Snakes make some people uncomfortable. So does anger. How do we receive and process God’s anger as people made new by his love?

Numbers 21:4-9

John  2:13-3:21

I sent our faithful AV servant a possible image of a snake earlier this week for the screen. She did not like the idea of a big picture of a snake up there. She thought it might make some people feel squeemish, so squeemish they could not bare it. Some people just can not handle to see a snake, or a mouse, or a spider, the disgust, the fear is so great it overcomes them.

Part of my job is holding people’s hearts, people’s lives up before God as an intercessor. In presence to behold as much as possible the place where people are at in sadness or joy or fear, to carry it with me and offer it up before the throne of heaven. But there is one emotion that when I encounter it in others makes me squeemish in the same way some people are squeemish about snakes: anger.

Anyone else feel that way? That we will seek to do anything possible to avoid or alleviate someone else’s anger? We will squirm, and fidget, run away or change our behaviour to prevent anger.

We meet God’s people in exile in the desert this morning. They have been being fed by manna from God, the bread of heaven. They thirst and God sent them water gushing from a rock. Right before this story the King of Arad tried to attack and kill them all but the Lord protected them. It is at this time that we hear the people of God complain.

They complain because they are impatient. They complain against God. They complain against Moses. They detest the food and the drink that God himself has miraculously provided them. And so in their complaining they separate their purposes from God’s purposes, they separate their story from God’s story, they turn against the God who is delivering them into the promised land.

They offer God complaints. He sends them snakes.

In the temple we see Jesus’s anger. Jesus, eyes a flame turning over tables and cracking a whip, fed up with the injustice in the temple courts. Jesus was angry at that which kept the people of Israel from the place of God’s presence, of his forgiveness and the stubbornness and indifference of the religious class met his dissatisfaction. If we feel squeemish about other people’s anger what about God’s anger?

We are challenged to look inside our hearts to see what Jesus might be fed up with within us and to repent. A real challenge to look God’s anger head on in our own hearts.

And that’s exactly what God commands the people of Israel to do. Moses makes a serpent of bronze and puts it high on a pole.

In response to the snakes that God sends when they turn again to him for help he requires them to look at this image of a snake. God invites them to look head on into his anger. Looking at and beholding an image of the terrible instruments of his judgement they were healed of the poison. Being set free from the destruction his judgment brings they live.

I know last Sunday, meeting Jesus in communion after looking at my own brokenness it felt like a burning within my whole being. When I met God’s anger I was not squeemish in that moment, to my surprise I felt a burning within me, a purification.

After Jesus had purified the temple a Pharisee came to him to unpack what was happening.

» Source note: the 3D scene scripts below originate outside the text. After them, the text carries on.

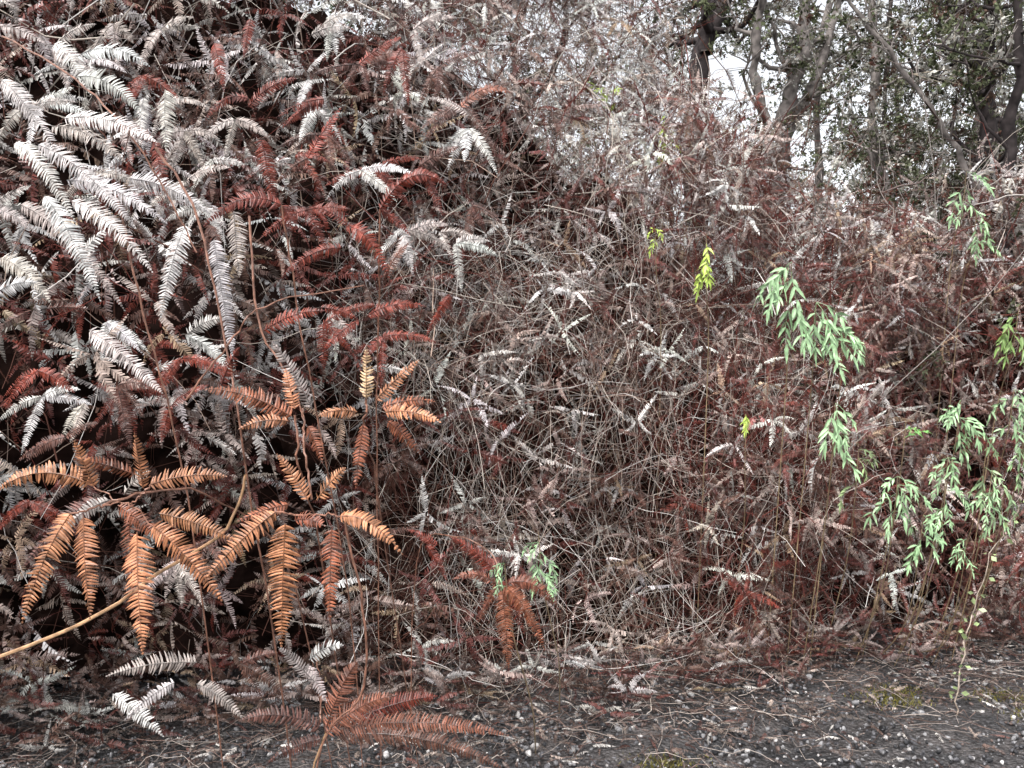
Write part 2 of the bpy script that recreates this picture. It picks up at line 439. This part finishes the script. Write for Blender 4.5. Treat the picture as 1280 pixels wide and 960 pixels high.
fern('dead_fern',1.25,[
 (-36,102.8,-36.8,83,COP,{'arch':.05}),(-37.5,104.7,-48.2,94,COP),(-28.6,102,-27.8,88.8,RUST),(-27.4,104,-17.2,98,COP,{'arch':.18}),
 (-31,106.6,-26,112,COP,{'arch':.04}),(-32.4,106.6,-37.3,114,COP,{'arch':.04}),(-34.5,103.4,-28.8,103,RUST),(-37,105,-44,103,RUST,{'y0':.06})],
 [([(-.375,1.25,1.047),(-.343,1.26,1.04),(-.30,1.25,1.045),(-.272,1.25,1.04)],.0018,SBR),
  ([(-.267,1.26,1.031),(-.24,1.27,.88),(-.247,1.3,.74),(-.336,1.35,.59),(-.42,1.5,.0)],.0022,SBR),
  ([(-.32,1.26,1.066),(-.335,1.27,1.15),(-.345,1.3,1.21)],.002,SBR)])
fern('dead_fern',1.27,[
 (-23.5,122.7,-23.4,131,(.50,.33,.19),{'arch':.02}),(-22,122.4,-15,128.9,COP,{'arch':.03}),(-20.5,120.5,-11,119,COP),(-20,119,-15,113.5,RUST),
 (-24,118.5,-24.6,108.5,RUST),(-25,120.5,-30.4,120,COP),(-22,121,-13,122,RUST,{'y0':.06}),
 (-35.5,119.8,-49.8,124.2,RUST,{'arch':.08}),(-36,119,-43.4,117.8,COP),(-35,121,-36.9,127.6,COP,{'arch':.03}),(-33.5,121,-39,132,GRY,{'y0':.05}),
 (-40,133.6,-29.6,136.6,DRED,{'arch':.08}),(-50,124,-45,131,DRED,{'y0':.08}),(-34,118,-31,112,RUST,{'y0':.04})],
 [([(-.235,1.27,1.225),(-.24,1.3,1.17),(-.25,1.5,1.0),(-.25,2.2,.1)],.002,SBR),([(-.35,1.27,1.2),(-.345,1.29,1.1),(-.36,1.5,.9),(-.4,2.1,.0)],.002,SBR)])
RB=(.20,.07,.042)
fern('dead_fern',1.4,[
 (-33,64,-27.6,75.5,RB,{'hw':.026}),(-34,64,-47,67,DBR,{'arch':.14}),(-32,63.5,-.5,62.5,RB,{'arch':.07,'hw':.022}),(-31,62.5,-1,57,DBR,{'arch':.1,'hw':.024}),
 (-33,63,-20,71.4,RB),(-30,62,-14,66,DRED,{'y0':.07}),(-35,72,-41,79,GRY,{'arch':.03}),(-36,76,-29,80,WHT),(-38,73,-33,68,GRY,{'y0':.05}),(-34,62,-44,57,DBR),
 (-60,72,-68,66,WHT),(-60,72,-75,71,GRY,{'y0':.1}),(-62,66,-52,60,GRY,{'y0':.15}),(-76,66,-66,58,WHT,{'y0':.1})],
 [([(-.33,1.4,.63),(-.36,1.42,.55),(-.42,1.45,.3),(-.4,1.6,0)],.002,TAN),([(-.345,1.42,.64),(-.35,1.44,.7),(-.36,1.44,.76)],.0015,SBR)])
fern('dead_fern',2.1,[
 (-4,71.5,-15.5,74,RB,{'arch':.2}),(-4,71,-9,61,RB),(-2.5,70,-.8,50,RUST,{'arch':.1}),(-2,71,8.8,54,RUST,{'arch':.15}),(-1,72,13,64,RB,{'arch':.22}),(-3,71,3.5,56,DRED,{'y0':.05}),
 (-4,72,-17,83,DRED,{'y0':.1}),(-24,80,-18,70,DRED,{'y0':.1}),(-20,82,-28,86,DRED)],
 [([(-.035,2.1,.71),(-.05,2.15,.78),(-.15,2.2,.82),(-.3,2.5,.7),(-.35,2.7,0)],.0022,SBR)])
fern('dead_fern',1.85,[
 (-58.9,182.5,-56.2,168,DRED,{'arch':.03,'hw':.026}),(-54,167,-70.6,161,DRED,{'arch':.2}),(-54,167,-51,160.8,DRED,{'hw':.024}),(-31,166,-15,170.8,DRED,{'arch':.28}),(-31,166,-24,160,DRED),
 (-39,162,-28.4,149,DRED,{'arch':.2}),(-40,157,-53,150,DRED),(-38,162,-47,166,DRED),(-45,143,-36,140,DRED),(-34,141,-20,143,DRED),(-36,140,-44,132,DRED),(-30,150,-24,158,RB),
 (-62,190,-50,196,DRED),(-62,192,-72,186,DRED,{'arch':.2}),(-12,190,0,193,RB,{'arch':.2}),(-10,188,-20,192,GRY),
 (-48,178,-40,190,DRED,{'arch':.04}),(-48,178,-56,172,DBR),(-84,182,-80,168,DRED),(-84,182,-96,186,DBR),(-70,205,-66,192,DRED),(-36,200,-26,207,DRED),(-36,200,-46,196,DBR),(-22,176,-12,180,DBR),(-22,176,-16,164,DRED)],
 [([(-.54,1.85,1.67),(-.52,1.9,1.45),(-.48,2.0,1.1),(-.45,2.2,.6),(-.45,2.4,0)],.0024,SBR),([(-.31,1.85,1.66),(-.33,1.95,1.4),(-.36,2.1,1.0),(-.4,2.4,0)],.0022,SBR)])
W={'hw':.026,'curl':.5}
wh=[(-104,163,-80,140),(-92,162,-80,141),(-89,162,-71,147),(-66,157,-69,138),(-64,156,-60,130),(-58,161,-56.5,147),(-97,174,-75,156),(-94,168,-71,158),
 (-89,188,-74,179),(-88.5,191.6,-73,189),(-108,193,-89,190),(-104,187,-91,169),(-73,187,-73,174),(-86,136,-71,123),(-104,138,-89,144),(-106,151,-93,141),(-101,200,-92,188),
 (-86,176,-66,170),(-80,168,-62,160),(-110,178,-95,160),(-100,181,-82,172)]
fern('silvery_dead_fern',1.6,[(a,b,c,d,WHT if i%5 else GRY,dict(W,y0=float(R.uniform(-.1,.15)),arch=float(R.uniform(.05,.16)))) for i,(a,b,c,d) in enumerate(wh)],
 [([(-.678,1.5,1.70),(-.617,1.5,1.608),(-.576,1.5,1.478),(-.54,1.5,1.296),(-.51,1.5,1.113),(-.5,1.7,.6),(-.5,1.9,0)],.0026,SBR),
  ([(-.5,1.5,1.57),(-.484,1.5,1.37),(-.426,1.5,1.265),(-.4,1.5,1.19),(-.396,1.5,1.13)],.0024,SBR),
  ([(-1.1,1.7,2.0),(-.9,1.6,1.88),(-.75,1.5,1.75),(-.66,1.5,1.62),(-.6,1.5,1.5)],.0022,SBR),
  ([(-.80,1.6,1.62),(-.76,1.62,1.4),(-.7,1.7,1.0),(-.7,2.0,0)],.0025,SBR),
  ([(-.62,1.5,1.22),(-.53,1.5,1.34),(-.47,1.5,1.40),(-.3,1.6,1.45)],.002,SBR),
  ([(-1.5,1.4,.55),(-.877,1.35,.784),(-.70,1.34,.86),(-.603,1.33,.928),(-.493,1.32,.99),(-.452,1.31,1.058),(-.44,1.3,1.1)],.0035,TAN)])
st=[];rs=np.random.RandomState(77)
for k in range(120):
    hx=rs.uniform(-150,-10); hz=rs.uniform(50,250); pale=hz>115 and rs.rand()<(.55 if hx<-65 else .38)
    if hx>-90 and hz<135 and rs.rand()<.75: continue
    if hz<110 and (hx>-60 or rs.rand()<.5): continue
    if hx>-45 and rs.rand()<.35: continue
    y0=rs.uniform(.0,.65); c=(WHT if rs.rand()<.55 else GRY) if pale else [DRED,DBR,DRED,GRY][rs.randint(4)]
    for j in range(rs.randint(2,5)):
        a=rs.uniform(-2.8,.5); L=rs.uniform(10,17)
        st.append((hx,hz,hx+L*math.cos(a),hz+L*math.sin(a),c,{'y0':y0,'hw':rs.uniform(.017,.023)}))
fern('silvery_dead_fern',1.95,st)

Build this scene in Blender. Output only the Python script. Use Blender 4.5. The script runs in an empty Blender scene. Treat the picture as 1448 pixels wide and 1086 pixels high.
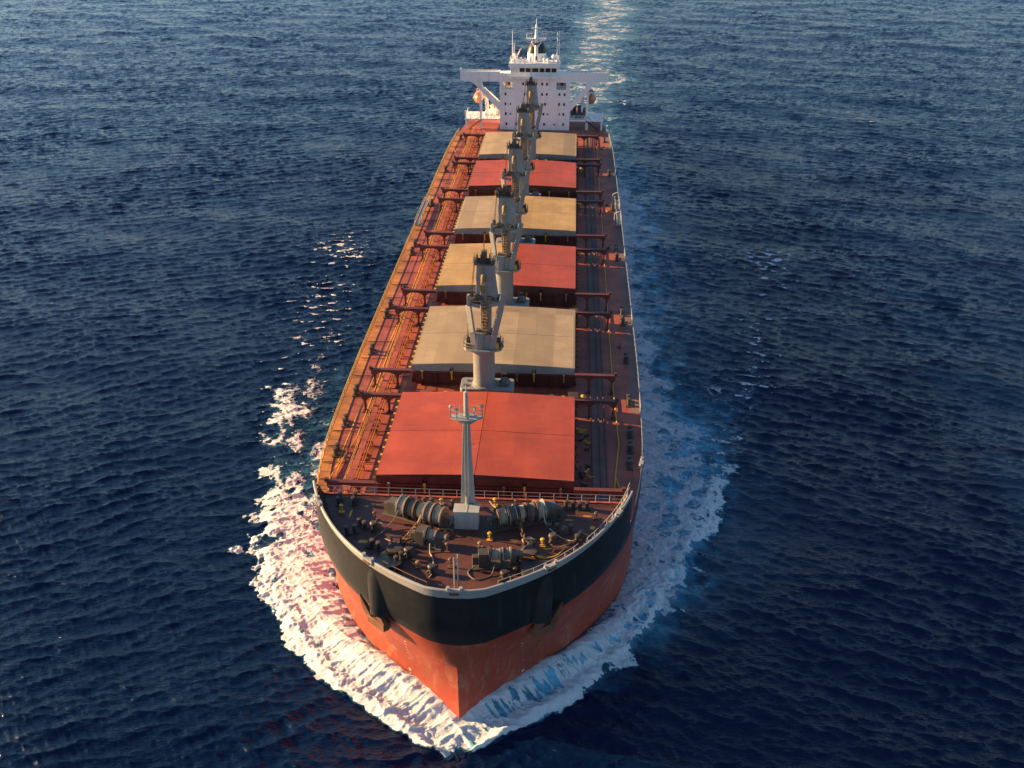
import bpy, math, random
import numpy as np
from mathutils import Vector, Matrix

random.seed(7)
SC = bpy.context.scene
COL = SC.collection
R = math.radians

# ------------------------------------------------------------------ camera, sky, sun, exposure
cam_d = bpy.data.cameras.new("camera")
cam = bpy.data.objects.new("camera", cam_d)
COL.objects.link(cam)
CAM = (9.55, 0.0, 78.0)
cam.location = CAM
cam.rotation_euler = (R(90 - 28.59), 0, R(3.374))
cam_d.sensor_width = 36.0
cam_d.lens = 1400 / 1448 * 36.0
cam_d.clip_start = 1.0
cam_d.clip_end = 60000
SC.camera = cam

SUN_EL, SUN_AZ = 15.0, -79.0          # azimuth clockwise from +Y (aft): abaft the starboard beam
to_sun = Vector((math.cos(R(SUN_EL)) * math.sin(R(SUN_AZ)), math.cos(R(SUN_EL)) * math.cos(R(SUN_AZ)), math.sin(R(SUN_EL))))
world = bpy.data.worlds.new("World")
SC.world = world
world.use_nodes = True
wn = world.node_tree
bg = wn.nodes["Background"]
sky = wn.nodes.new("ShaderNodeTexSky")
sky.sky_type = 'NISHITA'
sky.sun_disc = False
sky.sun_elevation = R(SUN_EL)
sky.sun_rotation = R(SUN_AZ)
sky.altitude = 0
sky.air_density = 1.0
sky.dust_density = 0.4
sky.ozone_density = 3.2
wn.links.new(sky.outputs[0], bg.inputs[0])
bg.inputs[1].default_value = 0.060

sun_d = bpy.data.lights.new("sun", 'SUN')
sun_d.energy = 5.0
sun_d.angle = R(0.5)
sun_d.color = (1.0, 0.64, 0.30)
sun = bpy.data.objects.new("sun", sun_d)
COL.objects.link(sun)
sun.location = to_sun * 400
sun.rotation_euler = to_sun.to_track_quat('Z', 'Y').to_euler()

SC.view_settings.view_transform = 'Standard'
SC.view_settings.look = 'None'
SC.view_settings.gamma = 1
SC.view_settings.exposure = 1.75
SC.view_settings.use_curve_mapping = False

# ------------------------------------------------------------------ materials
def newmat(name):
    m = bpy.data.materials.new(name)
    m.use_nodes = True
    nt = m.node_tree
    b = nt.nodes["Principled BSDF"]
    return m, nt, b

def N(nt, typ, **kw):
    n = nt.nodes.new(typ)
    for k, v in kw.items():
        setattr(n, k, v)
    return n

def L(nt, a, b):
    nt.links.new(a, b)

def math_node(nt, op, a, b=None, clamp=False):
    n = N(nt, "ShaderNodeMath", operation=op, use_clamp=clamp)
    for i, v in enumerate((a, b)):
        if v is None:
            continue
        if isinstance(v, (int, float)):
            n.inputs[i].default_value = v
        else:
            L(nt, v, n.inputs[i])
    return n.outputs[0]

def mix(nt, fac, a, b, blend='MIX'):
    n = N(nt, "ShaderNodeMix", data_type='RGBA', blend_type=blend)
    for i, v in ((0, fac), (6, a), (7, b)):
        if isinstance(v, (int, float)):
            n.inputs[i].default_value = v
        elif isinstance(v, tuple):
            n.inputs[i].default_value = (v[0], v[1], v[2], 1)
        else:
            L(nt, v, n.inputs[i])
    return n.outputs[2]

def ramp(nt, v, lo, hi):
    n = N(nt, "ShaderNodeMapRange", interpolation_type='SMOOTHSTEP')
    L(nt, v, n.inputs[0])
    n.inputs[1].default_value = lo
    n.inputs[2].default_value = hi
    return n.outputs[0]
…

Jesus told him that to become part of God’s kingdom means to be born again, to be born of the spirit. Nicodemus did not understand. Jesus gets frustrated with Nicodemus, and tells him plainly that he has authority to speak of heavenly things because he, the Son of Man is of heaven.

And it is in this space that Jesus explains that he is like the bronze serpent. The bronze serpent needed to be lifted up on a pole to be seen by the people, as he would be lifted up on the cross. And those who believe in him will have the poison drawn out of them.

Jesus comes not to condemn but to restore, to return us to God’s love not to destroy us.

We our invited to lift up our eyes and look to Jesus upon the cross, for seeing him on the cross makes it possible for us to see him victorious over it. We need to lift up our eyes and see the light.

If we stay in our squeemish was and try to hide from the light, if we love our safety and flee from vulnerability, if we hate the light then we will not see the love that is poured out before us. We are invited to lift our eyes up and see the wrath that seeing it we might be purified, we might receive the love.

God’s anger can indeed destroy us. But the truth is that if we flee from it we will, and if we embrace it, if we run towards it open, honest, willing to be shaped it will blaze within us like a refiners fire, it will be an instrument of true compassion, mercy and love. And true love at that because it brings us into the truth.

So lift up your eyes, behold the serpent on the stick, behold that the cross does not have the final word. Behold it that you might behold the victory in which we might be lifted up with him into the heavenly realms.